#### Information provided

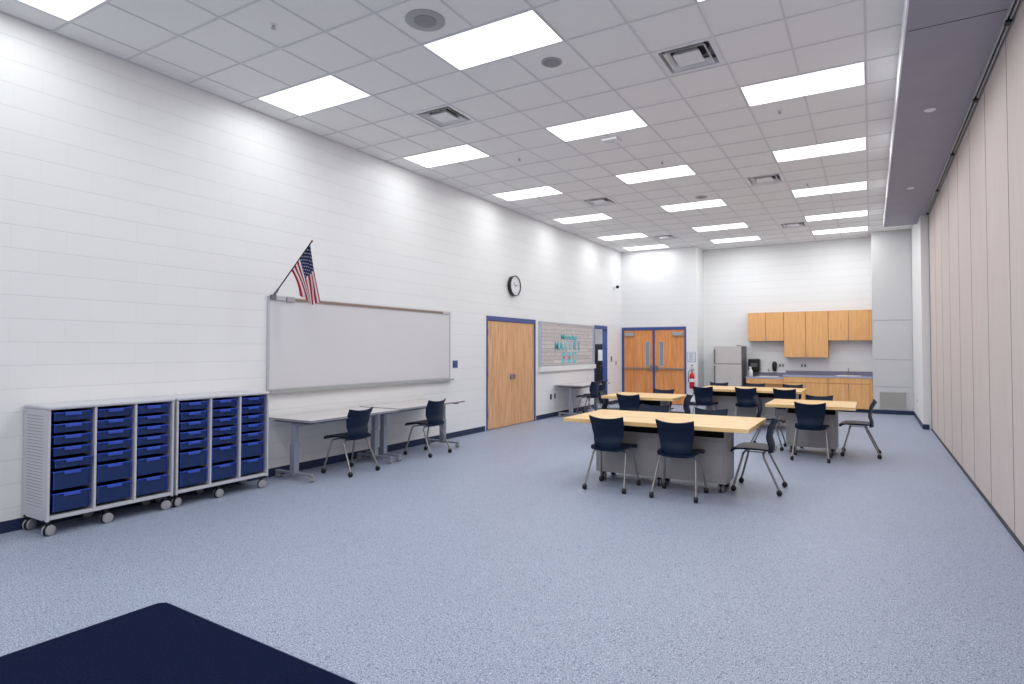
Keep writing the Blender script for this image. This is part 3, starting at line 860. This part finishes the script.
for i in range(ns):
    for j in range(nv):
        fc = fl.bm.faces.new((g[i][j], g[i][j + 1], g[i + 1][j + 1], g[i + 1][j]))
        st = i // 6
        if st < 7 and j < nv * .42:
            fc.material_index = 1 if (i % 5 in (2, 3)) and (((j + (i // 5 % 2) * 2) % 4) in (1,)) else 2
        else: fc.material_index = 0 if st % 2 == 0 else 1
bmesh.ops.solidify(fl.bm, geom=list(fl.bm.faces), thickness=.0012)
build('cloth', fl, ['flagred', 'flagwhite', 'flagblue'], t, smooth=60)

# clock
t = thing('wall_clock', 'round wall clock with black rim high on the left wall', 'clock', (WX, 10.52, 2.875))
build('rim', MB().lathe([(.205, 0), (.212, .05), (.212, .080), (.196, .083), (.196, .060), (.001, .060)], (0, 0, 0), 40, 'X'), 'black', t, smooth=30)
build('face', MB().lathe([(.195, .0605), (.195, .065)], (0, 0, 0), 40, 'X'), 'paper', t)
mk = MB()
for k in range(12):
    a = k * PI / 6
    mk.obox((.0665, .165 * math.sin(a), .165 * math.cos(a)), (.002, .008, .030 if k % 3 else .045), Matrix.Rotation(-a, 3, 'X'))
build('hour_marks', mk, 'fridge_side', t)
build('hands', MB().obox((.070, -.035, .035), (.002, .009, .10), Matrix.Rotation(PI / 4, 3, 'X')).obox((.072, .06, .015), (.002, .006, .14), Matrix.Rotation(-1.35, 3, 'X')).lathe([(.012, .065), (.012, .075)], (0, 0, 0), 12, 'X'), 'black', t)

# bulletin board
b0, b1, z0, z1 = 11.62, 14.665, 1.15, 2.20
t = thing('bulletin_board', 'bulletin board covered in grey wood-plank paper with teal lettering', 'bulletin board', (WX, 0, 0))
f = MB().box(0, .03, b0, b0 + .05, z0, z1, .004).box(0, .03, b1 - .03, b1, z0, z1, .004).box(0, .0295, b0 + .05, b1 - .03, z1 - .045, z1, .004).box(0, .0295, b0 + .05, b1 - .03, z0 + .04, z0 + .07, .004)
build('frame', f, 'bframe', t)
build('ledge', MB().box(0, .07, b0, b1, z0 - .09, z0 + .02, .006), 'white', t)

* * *

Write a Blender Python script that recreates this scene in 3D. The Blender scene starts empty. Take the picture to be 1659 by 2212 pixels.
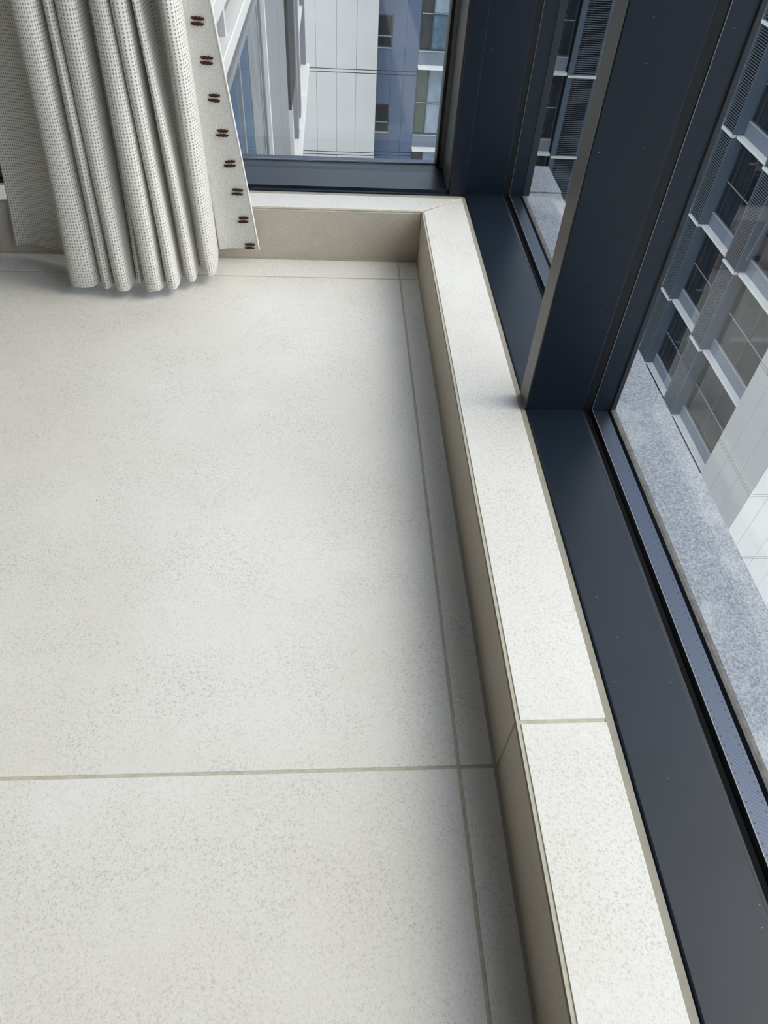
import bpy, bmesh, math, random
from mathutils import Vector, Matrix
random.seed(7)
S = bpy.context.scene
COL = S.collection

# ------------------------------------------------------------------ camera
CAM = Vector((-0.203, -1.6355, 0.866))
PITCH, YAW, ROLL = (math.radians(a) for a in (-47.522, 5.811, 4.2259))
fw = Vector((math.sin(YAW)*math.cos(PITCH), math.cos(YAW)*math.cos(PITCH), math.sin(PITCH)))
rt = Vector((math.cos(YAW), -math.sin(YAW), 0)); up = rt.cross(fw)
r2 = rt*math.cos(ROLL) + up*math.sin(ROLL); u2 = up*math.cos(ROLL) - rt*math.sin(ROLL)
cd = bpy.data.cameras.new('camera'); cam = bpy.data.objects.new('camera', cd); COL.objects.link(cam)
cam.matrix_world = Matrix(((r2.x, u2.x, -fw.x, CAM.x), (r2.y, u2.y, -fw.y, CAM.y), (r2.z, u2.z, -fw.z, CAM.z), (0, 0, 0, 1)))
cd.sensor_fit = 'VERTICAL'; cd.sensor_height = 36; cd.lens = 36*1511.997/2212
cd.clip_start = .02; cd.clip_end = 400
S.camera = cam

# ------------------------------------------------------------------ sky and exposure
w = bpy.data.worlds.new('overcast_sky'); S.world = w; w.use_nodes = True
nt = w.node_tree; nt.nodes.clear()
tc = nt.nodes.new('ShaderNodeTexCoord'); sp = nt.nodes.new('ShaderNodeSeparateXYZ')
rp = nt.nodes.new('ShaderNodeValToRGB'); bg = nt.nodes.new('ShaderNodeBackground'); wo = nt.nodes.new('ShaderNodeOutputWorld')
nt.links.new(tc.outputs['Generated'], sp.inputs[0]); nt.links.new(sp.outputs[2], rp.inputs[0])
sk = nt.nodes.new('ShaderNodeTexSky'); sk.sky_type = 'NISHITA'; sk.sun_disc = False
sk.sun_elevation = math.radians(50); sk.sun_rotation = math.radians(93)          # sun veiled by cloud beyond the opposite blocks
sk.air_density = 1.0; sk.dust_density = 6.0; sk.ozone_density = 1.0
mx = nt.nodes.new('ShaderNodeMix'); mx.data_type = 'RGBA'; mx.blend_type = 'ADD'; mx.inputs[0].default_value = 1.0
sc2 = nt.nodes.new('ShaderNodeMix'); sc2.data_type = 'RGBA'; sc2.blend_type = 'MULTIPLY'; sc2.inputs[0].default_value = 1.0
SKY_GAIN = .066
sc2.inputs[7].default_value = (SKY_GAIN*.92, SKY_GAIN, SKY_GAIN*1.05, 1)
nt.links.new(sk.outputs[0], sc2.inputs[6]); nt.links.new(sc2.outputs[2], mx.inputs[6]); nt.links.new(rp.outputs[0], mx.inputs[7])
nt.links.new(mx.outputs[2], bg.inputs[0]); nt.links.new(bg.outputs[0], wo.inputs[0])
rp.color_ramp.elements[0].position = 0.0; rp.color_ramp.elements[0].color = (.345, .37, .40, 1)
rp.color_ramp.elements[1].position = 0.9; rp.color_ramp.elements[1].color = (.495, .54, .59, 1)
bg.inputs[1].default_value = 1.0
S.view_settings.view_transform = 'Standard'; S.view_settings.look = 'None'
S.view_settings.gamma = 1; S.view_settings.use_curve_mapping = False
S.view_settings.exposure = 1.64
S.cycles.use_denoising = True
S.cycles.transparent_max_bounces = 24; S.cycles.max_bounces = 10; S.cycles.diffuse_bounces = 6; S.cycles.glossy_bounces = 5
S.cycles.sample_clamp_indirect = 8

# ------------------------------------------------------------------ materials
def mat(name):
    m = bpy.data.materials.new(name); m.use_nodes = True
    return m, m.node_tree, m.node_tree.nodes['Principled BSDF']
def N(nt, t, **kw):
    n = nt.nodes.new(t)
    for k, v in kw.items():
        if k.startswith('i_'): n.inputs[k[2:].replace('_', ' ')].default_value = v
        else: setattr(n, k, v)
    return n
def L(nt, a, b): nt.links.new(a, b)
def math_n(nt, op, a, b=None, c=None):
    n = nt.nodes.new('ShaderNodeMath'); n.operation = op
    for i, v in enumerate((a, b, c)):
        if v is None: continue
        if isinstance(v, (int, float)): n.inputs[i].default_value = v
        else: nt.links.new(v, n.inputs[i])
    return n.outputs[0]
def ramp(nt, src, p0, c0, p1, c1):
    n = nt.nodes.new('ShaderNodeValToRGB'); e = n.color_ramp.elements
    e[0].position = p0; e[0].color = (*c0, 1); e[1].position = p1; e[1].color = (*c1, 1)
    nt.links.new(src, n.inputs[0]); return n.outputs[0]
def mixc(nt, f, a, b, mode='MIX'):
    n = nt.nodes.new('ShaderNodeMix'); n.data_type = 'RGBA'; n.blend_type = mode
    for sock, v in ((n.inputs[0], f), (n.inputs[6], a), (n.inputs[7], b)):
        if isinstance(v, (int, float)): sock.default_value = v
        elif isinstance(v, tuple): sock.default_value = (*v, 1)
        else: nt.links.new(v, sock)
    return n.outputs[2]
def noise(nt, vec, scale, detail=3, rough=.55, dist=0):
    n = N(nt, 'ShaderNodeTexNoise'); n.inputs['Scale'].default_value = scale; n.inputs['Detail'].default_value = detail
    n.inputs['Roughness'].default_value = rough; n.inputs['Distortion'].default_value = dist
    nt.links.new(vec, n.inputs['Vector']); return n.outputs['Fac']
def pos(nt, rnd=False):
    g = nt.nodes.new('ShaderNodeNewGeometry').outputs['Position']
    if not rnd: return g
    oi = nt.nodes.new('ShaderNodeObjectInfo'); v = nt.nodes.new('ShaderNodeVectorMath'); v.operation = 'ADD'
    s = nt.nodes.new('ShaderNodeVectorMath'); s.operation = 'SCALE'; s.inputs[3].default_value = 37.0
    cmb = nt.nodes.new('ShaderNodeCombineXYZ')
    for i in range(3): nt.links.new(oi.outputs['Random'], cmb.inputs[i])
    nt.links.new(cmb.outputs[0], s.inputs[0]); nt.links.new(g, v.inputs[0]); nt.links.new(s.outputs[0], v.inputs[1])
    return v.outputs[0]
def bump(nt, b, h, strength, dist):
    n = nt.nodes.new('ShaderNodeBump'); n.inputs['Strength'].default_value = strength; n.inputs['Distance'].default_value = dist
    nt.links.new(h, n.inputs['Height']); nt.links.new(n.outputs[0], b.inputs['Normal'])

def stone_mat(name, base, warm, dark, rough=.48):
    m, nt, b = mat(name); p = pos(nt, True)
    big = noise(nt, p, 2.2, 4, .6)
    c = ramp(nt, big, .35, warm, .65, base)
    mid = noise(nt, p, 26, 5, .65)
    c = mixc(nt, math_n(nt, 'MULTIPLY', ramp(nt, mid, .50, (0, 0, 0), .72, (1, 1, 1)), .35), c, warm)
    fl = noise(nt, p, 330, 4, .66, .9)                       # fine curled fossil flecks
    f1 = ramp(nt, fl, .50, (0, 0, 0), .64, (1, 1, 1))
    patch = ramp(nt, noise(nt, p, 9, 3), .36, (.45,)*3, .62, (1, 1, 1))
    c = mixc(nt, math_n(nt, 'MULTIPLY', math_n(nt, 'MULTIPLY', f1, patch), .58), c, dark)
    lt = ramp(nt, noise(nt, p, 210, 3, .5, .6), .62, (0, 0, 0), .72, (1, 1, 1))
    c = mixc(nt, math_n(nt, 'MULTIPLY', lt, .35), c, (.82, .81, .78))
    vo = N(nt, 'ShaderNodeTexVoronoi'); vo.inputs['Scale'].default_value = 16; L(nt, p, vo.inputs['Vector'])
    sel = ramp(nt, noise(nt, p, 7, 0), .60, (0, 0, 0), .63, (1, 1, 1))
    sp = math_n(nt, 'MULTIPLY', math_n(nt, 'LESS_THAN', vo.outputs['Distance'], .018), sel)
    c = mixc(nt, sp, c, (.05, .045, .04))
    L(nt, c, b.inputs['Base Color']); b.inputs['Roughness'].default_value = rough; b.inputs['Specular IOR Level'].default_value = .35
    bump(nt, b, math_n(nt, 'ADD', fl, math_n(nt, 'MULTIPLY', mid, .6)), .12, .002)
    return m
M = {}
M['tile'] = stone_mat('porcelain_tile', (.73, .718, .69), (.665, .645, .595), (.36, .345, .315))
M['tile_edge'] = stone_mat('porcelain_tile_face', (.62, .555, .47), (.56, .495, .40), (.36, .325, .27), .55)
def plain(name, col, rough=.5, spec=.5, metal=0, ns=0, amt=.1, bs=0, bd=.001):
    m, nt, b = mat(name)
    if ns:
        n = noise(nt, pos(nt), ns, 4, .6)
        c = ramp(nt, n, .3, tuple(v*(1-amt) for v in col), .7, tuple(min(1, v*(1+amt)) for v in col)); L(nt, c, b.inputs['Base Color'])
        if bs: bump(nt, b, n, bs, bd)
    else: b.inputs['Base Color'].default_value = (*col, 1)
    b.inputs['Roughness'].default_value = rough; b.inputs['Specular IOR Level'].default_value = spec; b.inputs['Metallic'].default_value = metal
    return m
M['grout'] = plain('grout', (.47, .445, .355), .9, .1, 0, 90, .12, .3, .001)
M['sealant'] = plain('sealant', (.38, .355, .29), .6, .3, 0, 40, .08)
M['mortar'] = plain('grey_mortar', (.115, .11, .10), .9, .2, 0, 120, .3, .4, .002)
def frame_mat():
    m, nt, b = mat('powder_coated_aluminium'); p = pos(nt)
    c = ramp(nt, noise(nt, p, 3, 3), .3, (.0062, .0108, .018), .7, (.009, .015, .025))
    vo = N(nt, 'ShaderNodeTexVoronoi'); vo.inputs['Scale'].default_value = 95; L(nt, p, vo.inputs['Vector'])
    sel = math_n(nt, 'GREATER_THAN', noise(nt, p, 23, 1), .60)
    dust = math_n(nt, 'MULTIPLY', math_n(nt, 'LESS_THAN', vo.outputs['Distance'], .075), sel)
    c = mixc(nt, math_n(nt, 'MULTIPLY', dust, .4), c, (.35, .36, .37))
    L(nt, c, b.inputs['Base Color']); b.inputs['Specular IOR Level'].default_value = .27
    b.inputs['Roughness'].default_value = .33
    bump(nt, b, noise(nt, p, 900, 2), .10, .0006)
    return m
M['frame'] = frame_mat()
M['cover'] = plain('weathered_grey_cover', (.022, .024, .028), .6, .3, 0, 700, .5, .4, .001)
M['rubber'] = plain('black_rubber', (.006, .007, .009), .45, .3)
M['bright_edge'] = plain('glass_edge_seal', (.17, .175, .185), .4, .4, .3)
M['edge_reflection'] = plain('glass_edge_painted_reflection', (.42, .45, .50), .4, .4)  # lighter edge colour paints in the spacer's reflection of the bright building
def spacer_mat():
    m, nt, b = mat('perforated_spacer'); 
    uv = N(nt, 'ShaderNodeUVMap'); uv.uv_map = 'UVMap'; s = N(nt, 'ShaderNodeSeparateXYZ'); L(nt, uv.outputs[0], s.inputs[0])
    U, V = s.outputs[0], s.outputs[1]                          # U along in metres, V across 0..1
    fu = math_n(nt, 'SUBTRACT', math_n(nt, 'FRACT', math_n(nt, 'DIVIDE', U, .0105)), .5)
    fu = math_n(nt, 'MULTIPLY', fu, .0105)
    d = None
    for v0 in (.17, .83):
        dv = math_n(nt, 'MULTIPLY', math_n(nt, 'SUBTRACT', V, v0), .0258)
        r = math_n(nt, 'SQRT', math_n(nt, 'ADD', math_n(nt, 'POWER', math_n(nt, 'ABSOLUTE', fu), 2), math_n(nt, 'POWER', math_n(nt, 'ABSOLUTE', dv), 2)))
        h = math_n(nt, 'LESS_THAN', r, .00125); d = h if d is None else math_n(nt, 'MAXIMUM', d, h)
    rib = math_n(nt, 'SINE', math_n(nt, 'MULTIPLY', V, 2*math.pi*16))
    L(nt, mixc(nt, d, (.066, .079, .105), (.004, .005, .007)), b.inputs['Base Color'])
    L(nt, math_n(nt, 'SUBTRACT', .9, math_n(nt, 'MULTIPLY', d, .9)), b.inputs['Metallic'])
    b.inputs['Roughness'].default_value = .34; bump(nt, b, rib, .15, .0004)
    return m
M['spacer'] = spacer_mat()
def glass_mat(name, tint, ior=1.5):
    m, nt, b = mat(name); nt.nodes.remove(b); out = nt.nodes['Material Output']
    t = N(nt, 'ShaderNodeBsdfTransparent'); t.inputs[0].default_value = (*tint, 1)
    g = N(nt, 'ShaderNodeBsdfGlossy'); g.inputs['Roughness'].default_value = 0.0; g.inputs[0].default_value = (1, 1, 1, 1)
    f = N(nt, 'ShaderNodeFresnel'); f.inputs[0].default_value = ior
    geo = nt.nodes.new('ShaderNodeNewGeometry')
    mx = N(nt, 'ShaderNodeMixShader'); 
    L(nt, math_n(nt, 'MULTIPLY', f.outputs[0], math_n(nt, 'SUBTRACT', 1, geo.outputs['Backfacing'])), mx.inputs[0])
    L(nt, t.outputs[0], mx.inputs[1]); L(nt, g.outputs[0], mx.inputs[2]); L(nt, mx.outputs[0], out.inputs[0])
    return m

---

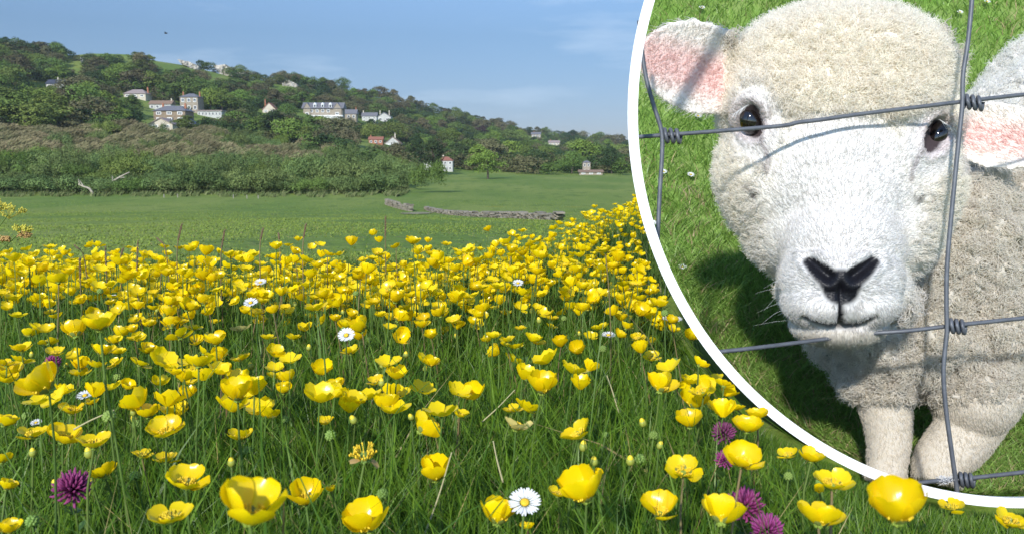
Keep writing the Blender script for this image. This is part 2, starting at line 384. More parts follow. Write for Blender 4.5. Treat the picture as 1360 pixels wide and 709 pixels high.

#### Short task
Look above for the line with "Write a Blender", then print it and each line after it down to and including the line with "S.camera = cam". Leave out the pictures and keep the wording exact.

#### Complete response
Write a Blender Python script that recreates this scene in 3D. The Blender scene starts empty. Take the picture to be 1659 by 2212 pixels.
import bpy, bmesh, math, random
from mathutils import Vector, Matrix
random.seed(7)
S = bpy.context.scene
COL = S.collection

# ------------------------------------------------------------------ camera
CAM = Vector((-0.203, -1.6355, 0.866))
PITCH, YAW, ROLL = (math.radians(a) for a in (-47.522, 5.811, 4.2259))
fw = Vector((math.sin(YAW)*math.cos(PITCH), math.cos(YAW)*math.cos(PITCH), math.sin(PITCH)))
rt = Vector((math.cos(YAW), -math.sin(YAW), 0)); up = rt.cross(fw)
r2 = rt*math.cos(ROLL) + up*math.sin(ROLL); u2 = up*math.cos(ROLL) - rt*math.sin(ROLL)
cd = bpy.data.cameras.new('camera'); cam = bpy.data.objects.new('camera', cd); COL.objects.link(cam)
cam.matrix_world = Matrix(((r2.x, u2.x, -fw.x, CAM.x), (r2.y, u2.y, -fw.y, CAM.y), (r2.z, u2.z, -fw.z, CAM.z), (0, 0, 0, 1)))
cd.sensor_fit = 'VERTICAL'; cd.sensor_height = 36; cd.lens = 36*1511.997/2212
cd.clip_start = .02; cd.clip_end = 400
S.camera = cam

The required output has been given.